La caution et la disproportion: Nouvelle précision sur l'appréciation de la proportionnalité entre l’engagement de la caution et ses biens et ses ressources

L’article L 332-1 du Code de la consommation (ancien article L. 341-4) dispose qu’« un créancier professionnel ne peut se prévaloir d’un contrat de cautionnement conclu par une personne physique dont l’engagement était, lors de la conclusion, manifestement disproportionné à ses biens et à ses revenus, à moins que le patrimoine de cette caution, au moment où celle-ci s’engage, lui permette de faire face à son obligation ».

Il incombe à la caution d’apporter la preuve de la disproportion de son engagement en qualité de caution, en application de l’article 1315 alinéa 2 du Code civil.

La Chambre commerciale de la Cour de cassation a dû se prononcer le 21 novembre 2018 sur les divers arguments soulevés par la caution pour tenter de se libérer de ses cautionnements, ou à tout le moins de limiter le montant de ce qui est dû (Cass. com., 21 nov. 2018, no 16-25128, M. Y-Z c/ Sté Banque Tarneaud, PB).

Parmi les différents points abordés, un ne peut qu’attirer notre attention. Il concerne l'appréciation de la proportionnalité du cautionnement souscrit par une personne physique au bénéfice d'une personne morale.

Si la disproportion d’un cautionnement doit être appréciée en prenant en considération l’endettement global de la caution, y compris celui résultant d’autres engagements de caution, il ne peut être tenu compte d’un cautionnement antérieur que le juge déclare nul, et qui est ainsi anéanti rétroactivement.

Autrement, il faut être en mesure de pouvoir apprécier le caractère disproportionné ou non du cautionnement souscrit.

A cet égard, il convient de rappeler que l'on doit se placer au jour de la souscription de l'engagement de caution.

En d'autres termes, c'est par rapport au patrimoine et aux revenus de la caution à cette date que se fera l'appréciation.

Le créancier qui exige un cautionnement à caractère excessif commet un abus. La difficulté sera de savoir à partir de quel moment ce cautionnement devient excessif. C’est sur ce point que la Cour de cassation dans son arrêt du 21 novembre 2018, a apporté un élément de réponse.

Il est acquis depuis longtemps que les engagements de caution précédemment souscrits par la caution doivent être également pris en compte comme « passif » de la caution. Cette solution est communément admise dans la mesure où ces engagements ne sont pas nécessairement exigibles au jour de prise du cautionnement, mais pourraient être amenés à le devenir. Mais la Cour de cassation a été amenée à s’interroger sur le fait de savoir si un cautionnement qui a été postérieurement annulé doit être pris en compte.

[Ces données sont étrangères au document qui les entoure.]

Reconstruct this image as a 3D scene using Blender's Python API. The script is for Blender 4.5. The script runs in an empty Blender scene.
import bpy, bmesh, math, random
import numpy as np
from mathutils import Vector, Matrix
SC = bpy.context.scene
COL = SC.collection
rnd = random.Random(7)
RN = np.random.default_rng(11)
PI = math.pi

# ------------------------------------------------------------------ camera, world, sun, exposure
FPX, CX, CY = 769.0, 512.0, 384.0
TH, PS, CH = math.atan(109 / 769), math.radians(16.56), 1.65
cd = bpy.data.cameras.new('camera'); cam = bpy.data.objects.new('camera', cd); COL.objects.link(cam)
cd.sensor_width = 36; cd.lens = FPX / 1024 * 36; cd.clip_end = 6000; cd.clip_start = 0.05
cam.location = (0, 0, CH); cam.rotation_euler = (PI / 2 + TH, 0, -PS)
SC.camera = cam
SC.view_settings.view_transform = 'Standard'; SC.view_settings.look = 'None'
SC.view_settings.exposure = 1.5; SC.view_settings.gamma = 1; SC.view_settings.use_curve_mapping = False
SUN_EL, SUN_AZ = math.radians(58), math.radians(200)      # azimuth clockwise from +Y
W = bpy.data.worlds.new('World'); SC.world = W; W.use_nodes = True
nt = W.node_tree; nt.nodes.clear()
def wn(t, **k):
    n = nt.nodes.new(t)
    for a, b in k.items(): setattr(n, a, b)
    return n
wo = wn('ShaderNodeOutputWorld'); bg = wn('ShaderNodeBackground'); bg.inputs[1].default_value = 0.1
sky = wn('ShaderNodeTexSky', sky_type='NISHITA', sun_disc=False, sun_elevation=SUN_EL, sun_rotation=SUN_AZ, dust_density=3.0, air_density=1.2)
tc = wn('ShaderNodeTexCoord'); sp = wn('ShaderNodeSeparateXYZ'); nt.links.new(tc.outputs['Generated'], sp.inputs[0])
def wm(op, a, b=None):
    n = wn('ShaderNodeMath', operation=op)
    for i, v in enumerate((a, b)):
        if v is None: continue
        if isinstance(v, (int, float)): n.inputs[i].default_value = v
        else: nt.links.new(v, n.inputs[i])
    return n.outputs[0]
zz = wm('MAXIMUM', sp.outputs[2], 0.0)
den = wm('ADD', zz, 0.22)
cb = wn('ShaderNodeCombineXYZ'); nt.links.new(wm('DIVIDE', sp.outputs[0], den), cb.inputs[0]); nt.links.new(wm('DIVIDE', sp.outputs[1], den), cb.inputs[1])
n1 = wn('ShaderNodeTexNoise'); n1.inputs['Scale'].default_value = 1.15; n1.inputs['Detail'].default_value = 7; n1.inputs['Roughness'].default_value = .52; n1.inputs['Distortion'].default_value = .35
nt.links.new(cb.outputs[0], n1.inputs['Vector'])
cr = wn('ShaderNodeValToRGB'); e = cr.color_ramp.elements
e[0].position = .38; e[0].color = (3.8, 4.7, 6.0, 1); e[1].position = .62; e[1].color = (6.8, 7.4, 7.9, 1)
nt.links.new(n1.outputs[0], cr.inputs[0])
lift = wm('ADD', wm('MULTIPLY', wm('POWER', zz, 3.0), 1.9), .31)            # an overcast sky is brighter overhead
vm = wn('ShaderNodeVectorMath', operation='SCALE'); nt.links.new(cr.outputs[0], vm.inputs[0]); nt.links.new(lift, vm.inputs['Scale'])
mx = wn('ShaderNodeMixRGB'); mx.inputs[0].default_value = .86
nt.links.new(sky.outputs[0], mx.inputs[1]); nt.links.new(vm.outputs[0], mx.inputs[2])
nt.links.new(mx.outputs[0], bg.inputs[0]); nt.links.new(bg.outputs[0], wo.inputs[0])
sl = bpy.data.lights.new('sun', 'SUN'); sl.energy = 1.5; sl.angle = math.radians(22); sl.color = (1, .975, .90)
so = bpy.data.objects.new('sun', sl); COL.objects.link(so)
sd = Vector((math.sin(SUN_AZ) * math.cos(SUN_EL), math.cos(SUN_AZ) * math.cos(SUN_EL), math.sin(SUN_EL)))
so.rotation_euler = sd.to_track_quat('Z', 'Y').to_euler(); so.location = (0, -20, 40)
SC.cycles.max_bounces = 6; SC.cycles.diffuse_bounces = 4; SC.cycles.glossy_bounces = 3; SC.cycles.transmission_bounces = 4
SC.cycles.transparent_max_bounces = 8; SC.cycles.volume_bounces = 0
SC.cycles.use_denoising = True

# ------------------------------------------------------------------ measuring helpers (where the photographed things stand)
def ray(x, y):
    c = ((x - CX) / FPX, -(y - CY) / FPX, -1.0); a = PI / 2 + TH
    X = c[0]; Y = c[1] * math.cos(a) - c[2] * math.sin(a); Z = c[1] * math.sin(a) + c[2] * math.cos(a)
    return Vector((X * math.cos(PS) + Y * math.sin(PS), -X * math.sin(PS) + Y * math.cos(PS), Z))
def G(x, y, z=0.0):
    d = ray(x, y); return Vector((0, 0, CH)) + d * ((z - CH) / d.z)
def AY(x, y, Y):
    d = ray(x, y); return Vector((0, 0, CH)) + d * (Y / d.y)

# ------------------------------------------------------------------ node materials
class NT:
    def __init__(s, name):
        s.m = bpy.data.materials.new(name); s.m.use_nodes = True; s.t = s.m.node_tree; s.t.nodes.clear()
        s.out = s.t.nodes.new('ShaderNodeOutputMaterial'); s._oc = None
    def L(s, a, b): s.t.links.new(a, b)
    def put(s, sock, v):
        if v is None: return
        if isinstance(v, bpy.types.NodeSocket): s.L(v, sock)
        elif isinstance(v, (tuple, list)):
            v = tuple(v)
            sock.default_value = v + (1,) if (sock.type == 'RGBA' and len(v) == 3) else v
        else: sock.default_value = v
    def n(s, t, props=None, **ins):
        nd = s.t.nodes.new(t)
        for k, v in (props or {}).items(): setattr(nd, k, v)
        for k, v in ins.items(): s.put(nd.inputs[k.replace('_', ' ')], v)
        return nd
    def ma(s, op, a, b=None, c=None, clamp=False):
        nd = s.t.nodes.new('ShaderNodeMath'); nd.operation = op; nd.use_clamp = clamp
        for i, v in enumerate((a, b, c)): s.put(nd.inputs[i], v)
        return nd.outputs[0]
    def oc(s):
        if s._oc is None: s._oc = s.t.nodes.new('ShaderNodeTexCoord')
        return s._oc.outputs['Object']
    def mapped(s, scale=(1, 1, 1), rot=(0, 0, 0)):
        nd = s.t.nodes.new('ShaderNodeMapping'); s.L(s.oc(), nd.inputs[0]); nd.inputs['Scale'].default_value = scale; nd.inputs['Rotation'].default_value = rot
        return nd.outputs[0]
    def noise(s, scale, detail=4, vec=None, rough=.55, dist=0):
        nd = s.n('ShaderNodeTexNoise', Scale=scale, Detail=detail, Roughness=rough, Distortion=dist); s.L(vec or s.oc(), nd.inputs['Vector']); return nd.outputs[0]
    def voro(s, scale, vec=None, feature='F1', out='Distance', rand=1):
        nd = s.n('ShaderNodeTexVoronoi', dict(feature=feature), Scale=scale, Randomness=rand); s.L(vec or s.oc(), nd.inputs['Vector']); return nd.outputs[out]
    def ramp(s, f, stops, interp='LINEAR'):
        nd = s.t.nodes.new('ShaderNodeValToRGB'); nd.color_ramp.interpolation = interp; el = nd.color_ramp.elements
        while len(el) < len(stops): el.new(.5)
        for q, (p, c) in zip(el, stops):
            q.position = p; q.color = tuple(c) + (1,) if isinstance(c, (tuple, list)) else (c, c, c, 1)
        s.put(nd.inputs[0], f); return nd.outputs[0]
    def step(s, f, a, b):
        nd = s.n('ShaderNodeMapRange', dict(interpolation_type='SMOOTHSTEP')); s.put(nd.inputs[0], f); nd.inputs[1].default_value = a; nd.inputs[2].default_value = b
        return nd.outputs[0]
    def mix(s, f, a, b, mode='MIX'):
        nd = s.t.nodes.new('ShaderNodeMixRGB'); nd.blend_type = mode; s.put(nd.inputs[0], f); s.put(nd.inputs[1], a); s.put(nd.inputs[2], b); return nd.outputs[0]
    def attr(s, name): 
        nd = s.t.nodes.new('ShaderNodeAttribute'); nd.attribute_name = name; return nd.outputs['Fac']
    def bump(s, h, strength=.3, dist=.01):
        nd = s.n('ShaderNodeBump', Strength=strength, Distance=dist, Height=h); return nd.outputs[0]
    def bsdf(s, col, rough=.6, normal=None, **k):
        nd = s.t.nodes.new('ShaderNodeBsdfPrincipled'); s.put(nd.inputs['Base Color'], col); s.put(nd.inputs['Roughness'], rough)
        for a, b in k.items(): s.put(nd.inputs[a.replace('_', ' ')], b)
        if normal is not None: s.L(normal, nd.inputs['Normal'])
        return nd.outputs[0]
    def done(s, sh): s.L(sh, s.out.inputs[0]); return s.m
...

En l’espèce, une personne a souscrit plusieurs cautionnements au profit d’une banque en garantie de crédits accordés à une société, qui a ensuite été mise en liquidation judiciaire. Après avoir été actionnée par le créancier, la caution a fait valoir le moyen du cautionnement disproportionné devant les tribunaux.

Son argument principal était que la disproportion d’un cautionnement devait s’apprécier en considération de tous les engagements souscrits par la caution envers le créancier, même s’ils ne sont pas mentionnés dans la fiche de renseignement complétée par la caution. La Cour de cassation a rejeté le pourvoi en énonçant que « si la disproportion doit être appréciée en prenant en considération l’endettement global de la caution, y compris celui résultant d’autres engagements de caution, il ne peut être tenu compte d’un cautionnement antérieur que le juge déclare nul, et qui est ainsi anéanti rétroactivement ».

La Cour estime ainsi que compte tenu de l'effet rétroactif de l'annulation du cautionnement antérieur, il n'y a pas lieu de prendre en considération un engagement qui n'a juridiquement jamais existé. Cet arrêt présente aussi l'intérêt de rappeler aux cautions la rigueur dont ils doivent faire montre dans leurs allégations dès lors que l'accumulation des moyens de défense ne constitue pas un gage de succès.